== TASK GOAL ==
Copy every line, exactly and only, from the line containing "hedge(530, 755, ()" to the line containing "right edge', 6);", both lines included.

== PROVIDED INFORMATION ==
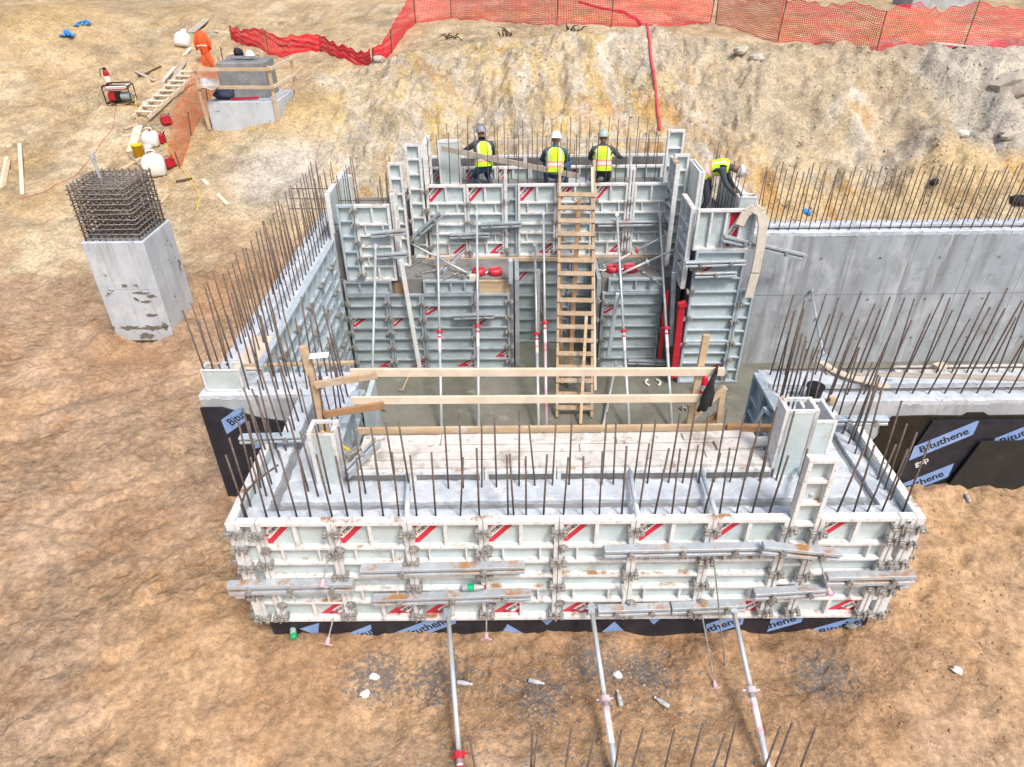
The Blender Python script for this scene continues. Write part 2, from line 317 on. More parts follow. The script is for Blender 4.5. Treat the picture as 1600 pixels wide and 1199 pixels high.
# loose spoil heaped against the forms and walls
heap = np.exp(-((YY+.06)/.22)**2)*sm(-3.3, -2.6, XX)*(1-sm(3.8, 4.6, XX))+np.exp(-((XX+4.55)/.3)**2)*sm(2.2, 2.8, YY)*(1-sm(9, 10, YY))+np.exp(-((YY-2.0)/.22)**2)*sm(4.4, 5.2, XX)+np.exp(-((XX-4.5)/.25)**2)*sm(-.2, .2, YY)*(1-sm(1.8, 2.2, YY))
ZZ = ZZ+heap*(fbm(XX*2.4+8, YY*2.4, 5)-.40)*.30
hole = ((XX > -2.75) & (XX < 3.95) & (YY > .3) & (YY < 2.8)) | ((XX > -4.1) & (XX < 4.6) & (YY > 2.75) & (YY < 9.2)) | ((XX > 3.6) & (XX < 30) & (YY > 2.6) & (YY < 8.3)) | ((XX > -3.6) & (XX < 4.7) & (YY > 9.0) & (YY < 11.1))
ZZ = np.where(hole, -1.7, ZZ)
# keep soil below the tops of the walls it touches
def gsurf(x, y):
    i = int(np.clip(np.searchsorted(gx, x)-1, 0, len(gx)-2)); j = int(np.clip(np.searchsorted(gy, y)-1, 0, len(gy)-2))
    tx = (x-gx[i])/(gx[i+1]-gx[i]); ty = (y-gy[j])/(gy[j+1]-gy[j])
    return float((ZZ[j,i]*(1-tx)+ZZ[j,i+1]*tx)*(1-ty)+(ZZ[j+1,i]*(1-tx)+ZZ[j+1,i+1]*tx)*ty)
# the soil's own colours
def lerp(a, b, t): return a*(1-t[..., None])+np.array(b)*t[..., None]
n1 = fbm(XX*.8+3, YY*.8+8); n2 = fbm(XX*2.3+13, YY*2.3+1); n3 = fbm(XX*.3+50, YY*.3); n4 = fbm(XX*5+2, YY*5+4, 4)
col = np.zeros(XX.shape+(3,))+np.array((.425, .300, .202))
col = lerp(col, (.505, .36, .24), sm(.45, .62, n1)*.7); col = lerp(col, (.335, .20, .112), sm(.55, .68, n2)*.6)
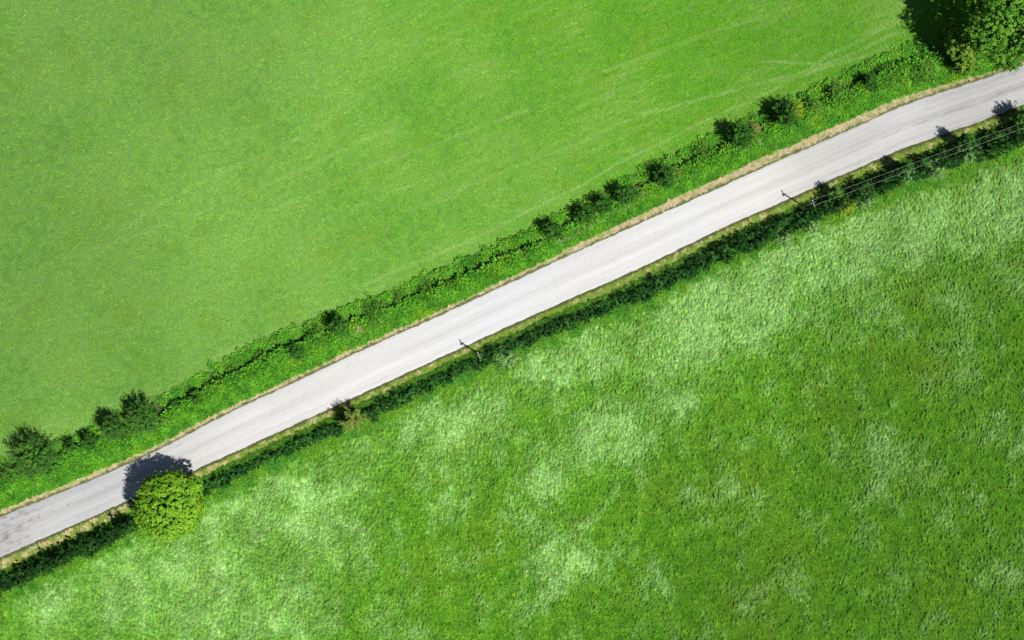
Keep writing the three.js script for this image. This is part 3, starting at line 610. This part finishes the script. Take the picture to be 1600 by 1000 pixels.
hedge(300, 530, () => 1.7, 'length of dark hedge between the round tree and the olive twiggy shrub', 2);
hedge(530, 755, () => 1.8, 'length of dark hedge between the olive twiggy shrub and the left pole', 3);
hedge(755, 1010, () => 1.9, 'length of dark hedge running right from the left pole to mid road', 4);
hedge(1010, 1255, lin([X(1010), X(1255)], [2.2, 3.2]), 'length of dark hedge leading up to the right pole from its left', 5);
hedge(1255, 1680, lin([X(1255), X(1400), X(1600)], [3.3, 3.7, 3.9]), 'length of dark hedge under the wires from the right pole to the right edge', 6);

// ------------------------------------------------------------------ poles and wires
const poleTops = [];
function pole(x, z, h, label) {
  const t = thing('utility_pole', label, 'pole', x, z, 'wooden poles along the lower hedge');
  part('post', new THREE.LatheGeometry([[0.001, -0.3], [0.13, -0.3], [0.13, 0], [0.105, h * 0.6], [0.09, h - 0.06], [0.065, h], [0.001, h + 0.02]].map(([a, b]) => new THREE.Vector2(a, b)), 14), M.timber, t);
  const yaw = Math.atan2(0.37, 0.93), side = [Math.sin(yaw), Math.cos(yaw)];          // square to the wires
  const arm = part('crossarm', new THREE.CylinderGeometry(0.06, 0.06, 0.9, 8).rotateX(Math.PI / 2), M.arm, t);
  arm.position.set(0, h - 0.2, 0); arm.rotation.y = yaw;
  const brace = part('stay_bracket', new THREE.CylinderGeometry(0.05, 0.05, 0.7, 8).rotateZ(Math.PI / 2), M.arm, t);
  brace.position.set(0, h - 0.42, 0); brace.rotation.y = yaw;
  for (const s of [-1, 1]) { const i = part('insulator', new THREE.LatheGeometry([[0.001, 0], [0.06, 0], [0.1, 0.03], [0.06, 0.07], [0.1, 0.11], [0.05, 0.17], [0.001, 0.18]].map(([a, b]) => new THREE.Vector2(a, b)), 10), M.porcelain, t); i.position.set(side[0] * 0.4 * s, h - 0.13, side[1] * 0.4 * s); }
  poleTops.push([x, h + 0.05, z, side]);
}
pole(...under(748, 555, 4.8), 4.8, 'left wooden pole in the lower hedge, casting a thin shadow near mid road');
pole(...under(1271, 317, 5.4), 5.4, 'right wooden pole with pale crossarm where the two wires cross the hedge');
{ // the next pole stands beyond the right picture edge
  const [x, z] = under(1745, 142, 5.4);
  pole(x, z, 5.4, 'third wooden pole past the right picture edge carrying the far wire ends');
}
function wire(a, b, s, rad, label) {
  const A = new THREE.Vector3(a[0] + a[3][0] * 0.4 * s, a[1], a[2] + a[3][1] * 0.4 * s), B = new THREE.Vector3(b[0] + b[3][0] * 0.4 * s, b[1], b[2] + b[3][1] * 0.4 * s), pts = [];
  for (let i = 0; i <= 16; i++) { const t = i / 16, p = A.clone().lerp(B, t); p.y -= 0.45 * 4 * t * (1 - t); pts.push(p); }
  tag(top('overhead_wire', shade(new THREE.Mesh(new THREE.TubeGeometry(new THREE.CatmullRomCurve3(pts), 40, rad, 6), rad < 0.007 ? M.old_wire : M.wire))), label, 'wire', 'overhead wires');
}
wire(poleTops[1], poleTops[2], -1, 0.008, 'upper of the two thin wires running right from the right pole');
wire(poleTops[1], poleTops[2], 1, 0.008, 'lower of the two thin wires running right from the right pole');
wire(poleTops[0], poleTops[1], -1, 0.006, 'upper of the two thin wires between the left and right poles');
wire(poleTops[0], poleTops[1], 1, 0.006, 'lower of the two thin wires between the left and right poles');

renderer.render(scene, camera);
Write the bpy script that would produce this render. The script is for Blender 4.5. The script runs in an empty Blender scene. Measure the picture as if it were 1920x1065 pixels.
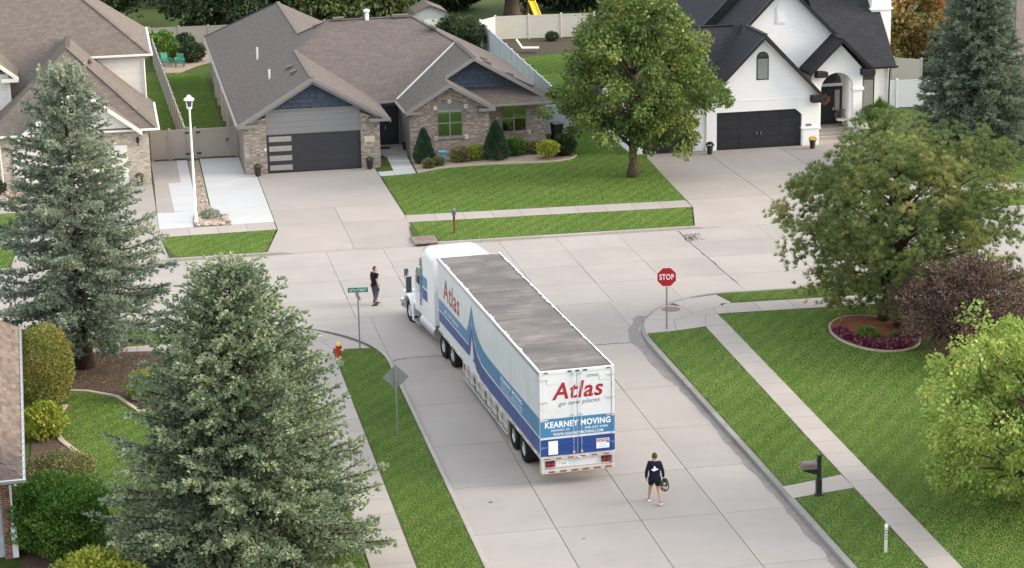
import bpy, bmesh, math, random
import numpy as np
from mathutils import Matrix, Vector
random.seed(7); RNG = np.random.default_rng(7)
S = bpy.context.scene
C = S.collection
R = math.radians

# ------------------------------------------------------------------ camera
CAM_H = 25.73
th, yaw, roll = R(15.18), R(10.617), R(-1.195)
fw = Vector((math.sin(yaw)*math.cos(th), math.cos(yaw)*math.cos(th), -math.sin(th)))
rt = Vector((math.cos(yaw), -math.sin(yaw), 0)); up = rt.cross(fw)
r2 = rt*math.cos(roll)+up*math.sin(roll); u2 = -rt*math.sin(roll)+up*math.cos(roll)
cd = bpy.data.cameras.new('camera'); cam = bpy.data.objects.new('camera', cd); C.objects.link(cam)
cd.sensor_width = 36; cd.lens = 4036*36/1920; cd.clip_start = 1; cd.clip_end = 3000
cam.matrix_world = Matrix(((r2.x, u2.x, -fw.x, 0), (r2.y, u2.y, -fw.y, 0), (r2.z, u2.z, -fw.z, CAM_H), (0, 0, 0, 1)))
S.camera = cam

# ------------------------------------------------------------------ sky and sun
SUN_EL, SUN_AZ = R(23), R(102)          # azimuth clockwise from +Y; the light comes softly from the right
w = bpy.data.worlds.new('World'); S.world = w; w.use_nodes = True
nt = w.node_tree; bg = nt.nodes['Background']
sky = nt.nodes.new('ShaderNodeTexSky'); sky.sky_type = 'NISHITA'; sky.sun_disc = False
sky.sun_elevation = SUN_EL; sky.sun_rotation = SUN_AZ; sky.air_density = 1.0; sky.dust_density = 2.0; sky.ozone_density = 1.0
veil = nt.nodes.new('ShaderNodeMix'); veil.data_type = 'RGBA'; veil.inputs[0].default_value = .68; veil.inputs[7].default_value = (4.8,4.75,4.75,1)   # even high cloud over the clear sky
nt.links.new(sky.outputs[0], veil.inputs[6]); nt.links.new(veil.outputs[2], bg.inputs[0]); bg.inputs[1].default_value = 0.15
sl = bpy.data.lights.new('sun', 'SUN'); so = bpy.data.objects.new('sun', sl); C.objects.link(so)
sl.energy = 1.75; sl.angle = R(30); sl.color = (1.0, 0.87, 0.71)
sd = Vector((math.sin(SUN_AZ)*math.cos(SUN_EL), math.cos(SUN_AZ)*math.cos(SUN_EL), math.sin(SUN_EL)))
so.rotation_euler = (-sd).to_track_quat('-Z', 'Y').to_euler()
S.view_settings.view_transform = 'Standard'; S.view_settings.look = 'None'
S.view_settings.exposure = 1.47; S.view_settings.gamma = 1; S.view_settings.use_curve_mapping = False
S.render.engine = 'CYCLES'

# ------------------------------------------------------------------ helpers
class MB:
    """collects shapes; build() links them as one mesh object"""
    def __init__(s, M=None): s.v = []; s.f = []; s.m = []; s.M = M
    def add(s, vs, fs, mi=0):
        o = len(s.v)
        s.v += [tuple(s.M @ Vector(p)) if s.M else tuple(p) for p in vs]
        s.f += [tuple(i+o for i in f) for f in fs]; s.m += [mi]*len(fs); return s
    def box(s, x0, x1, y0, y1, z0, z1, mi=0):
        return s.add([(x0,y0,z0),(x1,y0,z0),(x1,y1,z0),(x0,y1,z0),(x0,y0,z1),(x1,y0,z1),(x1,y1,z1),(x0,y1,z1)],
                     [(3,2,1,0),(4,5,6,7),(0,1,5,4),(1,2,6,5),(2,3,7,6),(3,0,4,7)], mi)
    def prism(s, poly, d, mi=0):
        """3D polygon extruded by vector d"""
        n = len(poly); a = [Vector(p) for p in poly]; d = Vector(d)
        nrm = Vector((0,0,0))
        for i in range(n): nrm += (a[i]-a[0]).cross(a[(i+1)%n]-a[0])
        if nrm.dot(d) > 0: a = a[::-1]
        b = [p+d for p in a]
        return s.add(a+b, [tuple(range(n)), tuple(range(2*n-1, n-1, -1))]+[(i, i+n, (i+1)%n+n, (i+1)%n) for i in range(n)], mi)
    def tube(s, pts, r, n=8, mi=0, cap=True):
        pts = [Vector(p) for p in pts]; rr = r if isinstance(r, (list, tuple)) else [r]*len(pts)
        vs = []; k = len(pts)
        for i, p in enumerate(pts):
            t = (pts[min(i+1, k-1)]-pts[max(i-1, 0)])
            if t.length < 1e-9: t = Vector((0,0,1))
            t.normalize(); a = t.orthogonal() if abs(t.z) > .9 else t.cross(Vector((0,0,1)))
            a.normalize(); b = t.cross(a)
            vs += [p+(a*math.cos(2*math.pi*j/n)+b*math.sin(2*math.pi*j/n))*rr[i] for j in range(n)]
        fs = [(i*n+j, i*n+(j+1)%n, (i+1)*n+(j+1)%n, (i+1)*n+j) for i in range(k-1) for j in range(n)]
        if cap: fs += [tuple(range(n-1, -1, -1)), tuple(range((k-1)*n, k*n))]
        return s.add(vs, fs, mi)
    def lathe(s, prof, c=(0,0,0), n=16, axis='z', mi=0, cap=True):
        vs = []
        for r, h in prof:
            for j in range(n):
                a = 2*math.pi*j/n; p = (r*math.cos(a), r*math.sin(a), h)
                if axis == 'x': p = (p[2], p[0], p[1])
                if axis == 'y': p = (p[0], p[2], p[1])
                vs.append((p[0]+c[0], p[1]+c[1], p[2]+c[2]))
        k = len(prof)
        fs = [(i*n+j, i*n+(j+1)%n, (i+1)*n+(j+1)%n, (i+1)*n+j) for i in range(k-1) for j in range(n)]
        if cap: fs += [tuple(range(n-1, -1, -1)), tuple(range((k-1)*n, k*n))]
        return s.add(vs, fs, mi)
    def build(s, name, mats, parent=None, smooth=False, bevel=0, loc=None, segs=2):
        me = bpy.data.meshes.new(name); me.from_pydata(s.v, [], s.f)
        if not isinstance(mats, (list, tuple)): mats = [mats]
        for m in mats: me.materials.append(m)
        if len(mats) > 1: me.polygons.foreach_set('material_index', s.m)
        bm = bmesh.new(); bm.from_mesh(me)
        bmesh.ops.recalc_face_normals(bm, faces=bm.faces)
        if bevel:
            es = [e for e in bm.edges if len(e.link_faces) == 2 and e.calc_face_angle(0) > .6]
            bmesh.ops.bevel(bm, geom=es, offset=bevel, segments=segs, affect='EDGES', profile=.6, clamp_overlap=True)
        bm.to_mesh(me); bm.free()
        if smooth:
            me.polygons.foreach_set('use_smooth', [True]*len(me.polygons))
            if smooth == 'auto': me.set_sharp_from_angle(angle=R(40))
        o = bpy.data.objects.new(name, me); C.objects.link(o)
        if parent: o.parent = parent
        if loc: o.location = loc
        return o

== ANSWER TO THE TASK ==
hedge(530, 755, () => 1.8, 'length of dark hedge between the olive twiggy shrub and the left pole', 3);
hedge(755, 1010, () => 1.9, 'length of dark hedge running right from the left pole to mid road', 4);
hedge(1010, 1255, lin([X(1010), X(1255)], [2.2, 3.2]), 'length of dark hedge leading up to the right pole from its left', 5);
hedge(1255, 1680, lin([X(1255), X(1400), X(1600)], [3.3, 3.7, 3.9]), 'length of dark hedge under the wires from the right pole to the right edge', 6);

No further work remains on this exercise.